--- Start ---

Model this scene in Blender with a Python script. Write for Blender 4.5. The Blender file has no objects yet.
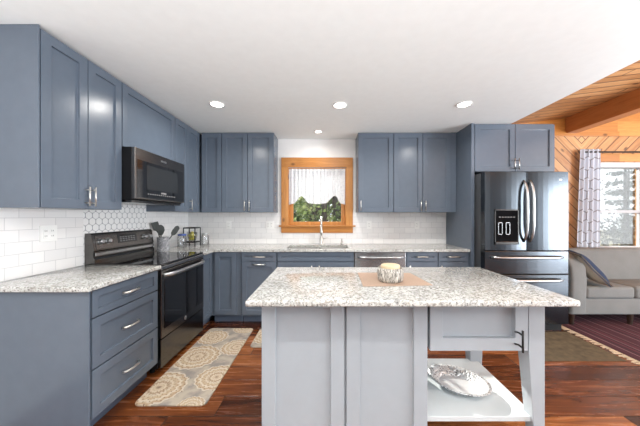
import bpy, bmesh, math, random
from mathutils import Vector, Matrix
PI = math.pi
sc = bpy.context.scene
col = sc.collection
random.seed(7)

# ------------------------------------------------------------------ camera, sky, sun, exposure
F = 262.0                                   # focal length in px of a 640 px wide frame
CAMZ = 1.32
cd = bpy.data.cameras.new('camera'); cam = bpy.data.objects.new('camera', cd); col.objects.link(cam)
cam.location = (0, 0, CAMZ); cam.rotation_euler = (PI/2, 0, 0)
cd.sensor_fit = 'HORIZONTAL'; cd.sensor_width = 36.0; cd.lens = F/640*36.0
cd.shift_x = -5/640; cd.shift_y = 3/640; cd.clip_start = 0.05
sc.camera = cam

w = bpy.data.worlds.new('sky'); sc.world = w; w.use_nodes = True
bg = w.node_tree.nodes['Background']
bg.inputs['Color'].default_value = (0.93, 0.965, 1.0, 1); bg.inputs['Strength'].default_value = 1.3

sd = bpy.data.lights.new('sun', 'SUN'); sun = bpy.data.objects.new('sun', sd); col.objects.link(sun)
sun.location = (-6, 12, 9)
sun.rotation_euler = Vector((1.0, -2.25, -1.125)).to_track_quat('-Z', 'Y').to_euler()
sd.energy = 8.0; sd.angle = math.radians(0.8); sd.color = (1.0, 0.95, 0.87)

sc.view_settings.view_transform = 'Standard'; sc.view_settings.look = 'None'
sc.view_settings.exposure = 0.52; sc.view_settings.gamma = 1.0; sc.view_settings.use_curve_mapping = False
LAMP_W = 8.0
def bounce(x, y, z, sx, sy, watts):          # added unseen fill light aimed up to brighten the ceiling
    ld = bpy.data.lights.new('ceiling_fill', 'AREA'); ld.shape = 'RECTANGLE'; ld.size = sx; ld.size_y = sy
    ld.energy = watts; ld.color = (0.985, 0.985, 1.0)
    o = bpy.data.objects.new('ceiling_fill', ld); col.objects.link(o); o.location = (x, y, z); o.rotation_euler = (PI, 0, 0)
bounce(0.2, -1.2, 1.1, 3.4, 1.2, 135.0)
bounce(4.4, 0.6, 1.5, 2.0, 1.2, 165.0)

ld = bpy.data.lights.new('right_fill_light', 'AREA'); ld.shape = 'RECTANGLE'; ld.size = 2.1; ld.size_y = 3.2; ld.energy = 330.0; ld.color = (0.86, 0.935, 1.0)  # added unseen fill light from the right, lifting the left cabinets
o = bpy.data.objects.new('right_fill_light', ld); col.objects.link(o); o.location = (7.1, -1.0, 1.15)
o.rotation_euler = Vector((-1, 0, 0)).to_track_quat('-Z', 'Y').to_euler(); ld.size, ld.size_y = 3.2, 2.1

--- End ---

**Task to complete**
Identify every line above that includes the word "scene", and show those lines.

**Problem solution**
Model this scene in Blender with a Python script. Write for Blender 4.5. The Blender file has no objects yet.
sc = bpy.context.scene